In particular, language designers typically have concrete problems in mind, even if they're inventing a general-purpose language. It's enough to say that Go's designers expected to use their new language at Google, so it needed to work well in Google's environment and solve some problems that weren't currently being solved well in that environment. If it didn't work at Google, then they wouldn't have succeeded at their original goal.

While it's not the most popular language at Google, Go is officially supported for server-side projects (communicating via RPC with many other internal servers), and has been for some time. That's a high bar that few languages meet, and about as official as it gets. If it didn't succeed internally then the Go team probably wouldn't have had consistent management support and stable funding over many years.

The other languages you mention (Dart and JavaScript) are considered client-side only within Google so they mostly don't compete with Go.

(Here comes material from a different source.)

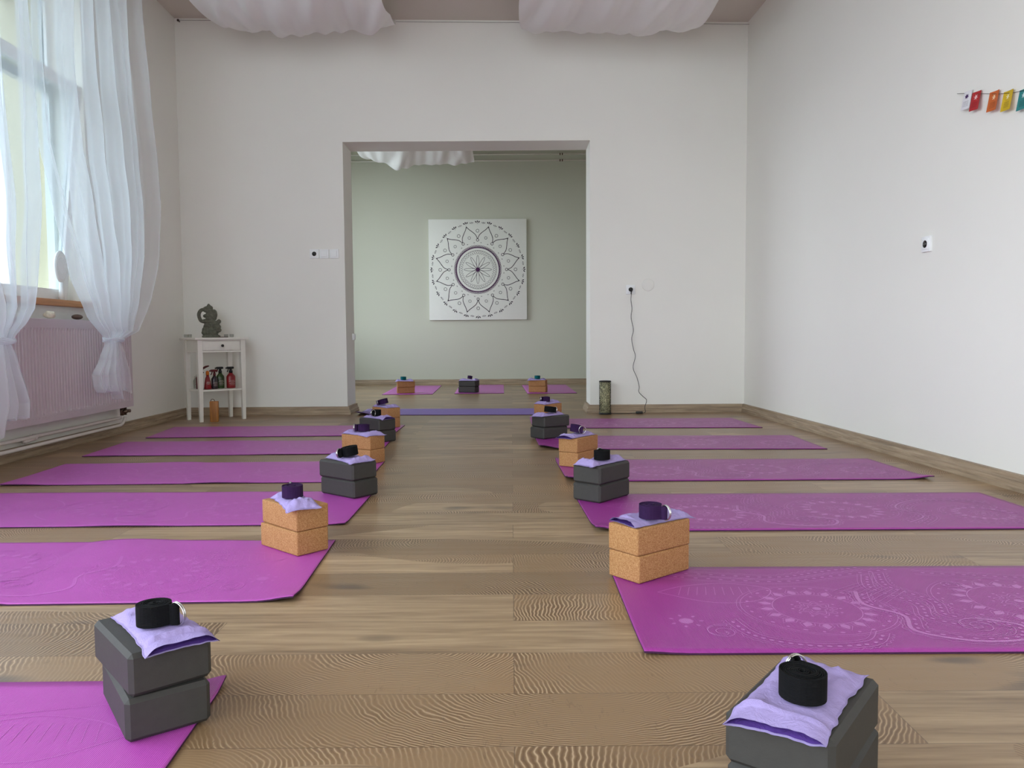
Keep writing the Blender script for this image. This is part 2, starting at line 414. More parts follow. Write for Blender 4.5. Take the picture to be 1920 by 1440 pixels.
skirting('baseboard_back_left', [(OL.x + .03, YB), (XO0, YB), (XO0, YJ)], 'stepped wooden skirting wrapping the opening corner on the table side')
skirting('baseboard_back_right', [(XO1, YJ), (XO1, YB), (ORR.x - .02, YB)], 'stepped wooden skirting wrapping the opening corner on the lamp side')
skirting('baseboard_right', [RWp(0, 0, 0), RWp(0, -11, 0)], 'stepped wooden skirting along the plain wall')
skirting('baseboard_far', [(-3.0, YF), (2.4, YF)], 'stepped wooden skirting of the far room')

# ------------------------------------------------------------------ window in the left wall
win = empty('window_1', LW(-.2, (WIN[0] + WIN[1]) / 2, WIN[2]), AL, label='white window with its sash tilted inward', kind='structure')
win_inv = (Matrix.Translation(win.location) @ Matrix.Rotation(AL, 4, 'Z')).inverted()
b = MB()
for y_, d_ in ((WIN[1] + .048, .12), (WIN[0] - .048, .12)): b.box((-.44, y_ + (.012 if y_ > -2 else -.012), (WIN[2] + WIN[3]) / 2), (.178, d_, WIN[3] - WIN[2] + .24), mat=ML)
for y_ in (WIN[1] - .006, WIN[0] + .006): b.box((-.395, y_, (WIN[2] + WIN[3]) / 2), (.268, .012, WIN[3] - WIN[2]), mat=ML)
b.box((-.44, (WIN[0] + WIN[1]) / 2, WIN[3] + .06), (.18, WIN[1] - WIN[0], .12), mat=ML); b.box((-.46, (WIN[0] + WIN[1]) / 2, WIN[2] - .06), (.22, WIN[1] - WIN[0], .12), mat=ML)
struct('trim_1', b, M['cream'], 'cream rendered outer reveal of the window')
hw = (WIN[1] - WIN[0]) / 2; H = WIN[3] - WIN[2]
def frame_bars(b, y0, y1, z0, z1, w, d, x=0, mat=None):
    b.box((x, (y0 + y1) / 2, z0 + w / 2), (d, y1 - y0, w), mat=mat); b.box((x, (y0 + y1) / 2, z1 - w / 2), (d, y1 - y0, w), mat=mat)
    b.box((x, y0 + w / 2, (z0 + z1) / 2), (d, w, z1 - z0 - 2 * w), mat=mat); b.box((x, y1 - w / 2, (z0 + z1) / 2), (d, w, z1 - z0 - 2 * w), mat=mat)
b = MB(); frame_bars(b, -hw, hw, .03, H, .04, .05, -.035); b.box((-.035, 0, 1.47), (.05, 2 * hw - .08, .06)); b.build('window_frame', M['pvc'], win)
b = MB(); b.box((-.035, 0, 1.77), (.012, 2 * hw - .08, .54)); b.build('glass_pane', M['pane'], win)
sash_m = Matrix.Translation((.0, 0, .06)) @ Matrix.Rotation(R(6.2), 4, 'Y')
b = MB(); frame_bars(b, -hw + .02, hw - .02, 0, 1.44, .07, .045, .024, sash_m); sash = b.build('sash', M['pvc'], win)
b = MB(); b.box((.024, 0, .72), (.01, 2 * hw - .18, 1.30), mat=sash_m); b.build('glass_pane', M['pane'], sash)
b = MB(); b.bbox((.118, 0, .02), (.27, 2 * hw - .004, .04), .004); b.build('window_sill', M['sill'], win)

# oval ornament leaning by the sash corner on the sill
orn = empty('oval_ornament', LW(-.115, -1.79, .94), AL, label='white oval ornament with embossed scrolls on a short stem at the sill corner', cat='ornament')
b = MB(); mo = Matrix.Rotation(R(-6), 4, 'Z') @ Matrix.Translation((0, 0, .235)) @ Matrix.Rotation(PI / 2, 4, 'Y')
b.lathe([(.08, -.008), (.098, -.006), (.1, 0), (.098, .006), (.08, .008)], 32, mat=mo, sx=1.06, sy=.62); ov = b.build('oval_head', M['pvc'], orn)
b = MB()
for k in range(3):
    b.tube([(( .008, (.03 + .012 * k) * math.cos(a * PI / 12), .235 + (.05 + .018 * k) * math.sin(a * PI / 12))) for a in range(24)], .0022, 5, closed=True, mat=Matrix.Rotation(R(-6), 4, 'Z'))
b.build('relief_scroll', M['pvc'], ov)
b = MB(); b.tube([(0, 0, .0), (0, 0, .13)], [.02, .013], 10); b.build('stem', M['pvc'], orn)

# ------------------------------------------------------------------ sheer curtains
def curtain(name, label, sl, sr, ztop, zbot, ztie, folds, n0, seed, tail_gap):
    rnd = random.Random(seed); root = empty(name, LW(n0, -2.2, 0), AL, label=label, cat='curtain', group='white voile curtains at the window')
    inv = (Matrix.Translation(root.location) @ Matrix.Rotation(AL, 4, 'Z')).inverted() @ ML
    NU, NV = 260, 90; ph = [rnd.uniform(0, 6.3) for _ in range(8)]
    def sheet(z0, z1, zs):
        b = MB(); vs, fs = [], []
        for j in range(NV + 1):
            z = z1 + (z0 - z1) * j / NV; a, c = interp(sl, z), interp(sr, z); w = c - a
            for i in range(NU + 1):
                u = i / NU
                # warp: broad overlaps so that the sheet doubles over itself here and there
                uu = u + .030 * math.sin(2 * PI * folds * u + ph[0]) + .016 * math.sin(2 * PI * (folds * 2.3) * u + ph[1] + z * .5) + .012 * math.sin(2 * PI * 2 * u + ph[5])
                uu = uu * min(1, u / .04) if u < .04 else uu
                uu = 1 - (1 - uu) * min(1, (1 - u) / .04) if u > .96 else uu
                uu = max(0, min(1, uu))
                amp = .045 * min(1, w / .9) + .012
                n = n0 + amp * math.sin(2 * PI * folds * u + ph[2] + .5 * math.sin(z * 1.7 + ph[3])) + .4 * amp * math.sin(2 * PI * folds * 2.3 * u + ph[4] + z) \
                    + .02 * noise.noise(Vector((u * 5, z * 1.5, seed)))
                zz = z
                if j == NV: zz += zs(u)
                elif j > NV - 12: zz += zs(u) * (j - NV + 12) / 12
                vs.append(tuple(inv @ Vector((n, a + w * uu, zz))))
        for j in range(NV):
            for i in range(NU):
                k = j * (NU + 1) + i; fs.append((k, k + 1, k + NU + 2, k + NU + 1))
        b.add(vs, fs, smooth=True); return b
    sheet(ztie, ztop, lambda u: 0).build('upper_drape', M['voile'], root)
    sheet(zbot, ztie, tail_gap).build('tail', M['voile'], root)
    a, c = interp(sl, ztie), interp(sr, ztie); b = MB()
    for k in range(3):
        pts = [(n0 + .05 * math.sin(t * PI / 12), (a + c) / 2 + ((c - a) / 2 + .012) * math.cos(t * PI / 12), ztie + .006 * k - .004 + .006 * math.sin(t * PI / 4 + k)) for t in range(24)]
        b.tube([tuple(inv @ Vector(p)) for p in pts], .007, 6, closed=True)
    b.build('tieback', M['voile'], root)
    return root
SLr = [(.28, -2.10), (.397, -2.20), (.467, -2.211), (.56, -2.12), (.67, -2.04), (.70, -2.05), (.84, -2.228), (1.085, -2.395), (1.46, -2.565), (1.81, -2.690), (2.5, -2.68), (3.3, -2.66)]
SRr = [(.28, -1.81), (.45, -1.83), (.6, -1.88), (.67, -1.92), (.70, -1.86), (.74, -1.70), (.97, -1.543), (1.28, -1.39), (1.67, -1.332), (1.97, -1.353), (2.31, -1.44), (3.01, -1.521), (3.3, -1.55)]
curtain('sheer_curtain', 'sheer white voile curtain panel swelling over the wall beside the window, tied above its tail', SLr, SRr, 3.29, .30, .685, 5, .3, 3, lambda u: .10 * (1 - u) + .05 * math.sin(u * 9))
SLl = [(.2, -3.55), (.6, -3.35), (.68, -3.28), (.75, -3.4), (1.2, -3.8), (2.0, -3.95), (3.3, -3.9)]
SRl = [(.2, -2.93), (.36, -2.904), (.6, -3.02), (.67, -3.07), (.70, -3.04), (.79, -2.914), (.858, -2.852), (.99, -2.822), (1.43, -2.735), (1.945, -2.722), (2.51, -2.725), (3.3, -2.72)]
curtain('sheer_curtain', 'sheer white voile curtain panel hanging across the glass, cut by the photo edge', SLl, SRl, 3.29, .22, .68, 5, .3, 11, lambda u: .09 * u * u + .04 * math.sin(u * 11))
rod = empty('curtain_rod', LW(.3, -2.7, 3.31), AL, label='white curtain rod above the window', cat='curtain rod')
b = MB(); b.tube([(0, -1.5, 0), (0, 1.35, 0)], .012, 10); b.build('rail', M['white'], rod)
for s in (-1.3, 0, 1.25):
    b = MB(); b.tube([(0, s, 0), (-.3, s, .03)], .008, 8); b.build('bracket', M['white'], rod)

# ------------------------------------------------------------------ radiator and pipes
rad = empty('radiator', LW(.07, -2.62, .2), AL, label='white ribbed panel radiator below the window', cat='radiator')
Lr, Hr, y0, y1 = 2.6, .605, -1.30, 1.30
b = MB(); n = int(Lr / .0333); vs, fs = [], []
prof = []
for k in range(n + 1):
    y = y0 + .03 + (Lr - .06) * k / n
    if k < n:
        st = (Lr - .06) / n
        prof += [(y, 0), (y + st * .30, 0), (y + st * .42, -.007), (y + st * .88, -.007)]
    else: prof += [(y, 0)]
zl = [(.0, 0), (.045, 0), (.058, 1), (.545, 1), (.56, 0), (Hr, 0)]
for z, w in zl:
    for y, d in prof: vs.append((.05 + d * w, y, z))
m = len(prof)
for i in range(len(zl) - 1):
    for k in range(m - 1): fs.append((i * m + k, i * m + k + 1, (i + 1) * m + k + 1, (i + 1) * m + k))
b.add(vs, fs)
for yy in (y0 + .015, y1 - .015): b.box((.035, yy, Hr / 2), (.03, .03, Hr))
b.box((.02, 0, Hr / 2), (.02, Lr - .05, Hr - .02))
for k in range(n):                                     # row of spot-weld dimples
    y = y0 + .03 + (Lr - .06) * (k + .18) / n; b.ball((.0505, y, .032), (.0015, .006, .004), sub=1)
b.build('ribbed_panel', M['radiator'], rad)
b = MB(); b.bbox((-.0, 0, Hr + .003), (.1, Lr, .012), .003); b.build('top_grille', M['radiator'], rad)
b = MB(); b.bbox((-.0, y1 + .003, Hr / 2), (.1, .006, Hr), .002); b.build('side_cover', M['radiator'], rad)
vl = b = MB()
for s in (0, .045):
    b.tube([(.0 + .01, y1 - .05 - s, .0), (.01, y1 - .05 - s, -.06)], .013, 10); b.tube([(.01, y1 - .05 - s, -.03), (.05, y1 - .05 - s, -.03)], .012, 10)
b.build('valve', M['brass'], rad)
for z, off, r in ((.118, 0, .011), (.070, .05, .011)):
    t = empty('heating_pipe', LW(.045 if not off else .072, -2.6, z), AL, label=('upper white heating pipe running along the wall below the radiator' if off == 0 else 'lower white heating pipe just above the skirting below the radiator'), cat='pipe')
    yv = -1.37 - (.045 if off else 0) + 2.6 ; yv = 1.18 - (.0 if not off else .0)
    b = MB(); e = 1.19 + (.045 if off == 0 else .0) - 0; e = (-2.62 + y1 - .05 - (0 if off else .045)) + 2.6
    pts = [(0, -2.2, 0), (0, e - .07, 0)] + [((.035 if not off else .008) * (1 - math.cos(a)), e - .07 + .07 * math.sin(a), (.200 - .074 - z) * (1 - math.cos(a))) for a in [PI / 2 * k / 6 for k in range(1, 7)]]
    b.tube(pts, r, 10); b.build('pipe_run', M['pipe'], t)
    if off == 0:
        b = MB(); b.tube([(.0, .05, -.02), (.0, .16, -.012)], .012, 8); b.tube([(.0, .16, -.02), (.0, .16, .012)], .016, 8); b.build('pipe_clip', M['pipe'], t)
b = MB(); mm = Matrix.Translation((0, 0, .022)); b.ball((0, 0, .022), (.034, .024, .022), sub=3); b.ball((.0, .035, .016), (.014, .024, .014), sub=2)
for v_i, p in enumerate(b.v): b.v[v_i] = tuple(Vector(p) * (1 + .16 * noise.noise(Vector(p) * 45)))
tag(b.build('sea_shell', M['shell'], loc=LW(.09, -2.32, .817), rz=AL), 'knobbly cream shell lying on the radiator top', 'shell')
b = MB(); b.ball((0, 0, .017), (.03, .042, .017), sub=3); tag(b.build('pebble', M['pebble'], loc=LW(.09, -2.0, .817), rz=AL), 'smooth dark brown pebble lying on the radiator top', 'stone')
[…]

For example, Node is supported for developer tools and external users, not because Google runs its own servers using Node. (Or at least that was true when I left.)

2 comments

I don't think it's a false dichotomy. I don't think the teams that originally worked on the development of the Go language were Google production engineers of any sort.

I've been working at Google for 8 years and have yet to touch a Go codebase in production.

It's just not used that frequently.

If we're sharing anecdotes, I didn't write any C++ in over a decade at Google.

But I'm not going to dispute that it's the most-used server-side language, because I've seen the statistics.

How about the statistics you've seen on Go?
I don't remember (other than being up and to the right) and it seems not to be published.
>Researchers working at a company are often thinking about solving company problems, even if their particular solution doesn't have management support yet

Yes.

But it's another thing to have a company's the management, say "we want a team to create a language to solve programming at our scale" and throw full resources and money at it (at C#/Java/V8/Swift scale) and have it adopted by mandate for further development,

(as is often implied),

and another thing to have an independent group of a few devs at a company to sit on their own, and say "you know what would be interesting to try to build? A language to handle what we see as Google scale problems", and then getting some more resources, and seeing some at the company adopting it, as just one more language used along with several other company-approved languages for greenfield stuff...

Uh, Google is unlikely to standardize on a single language. The codebase is too big, the incumbent languages are too well entrenched, and they've heavily invested in supporting multiple languages. I'm not sure anyone claimed that either?

If anything the trend is towards slowly adding acceptable languages, but the bar is pretty high.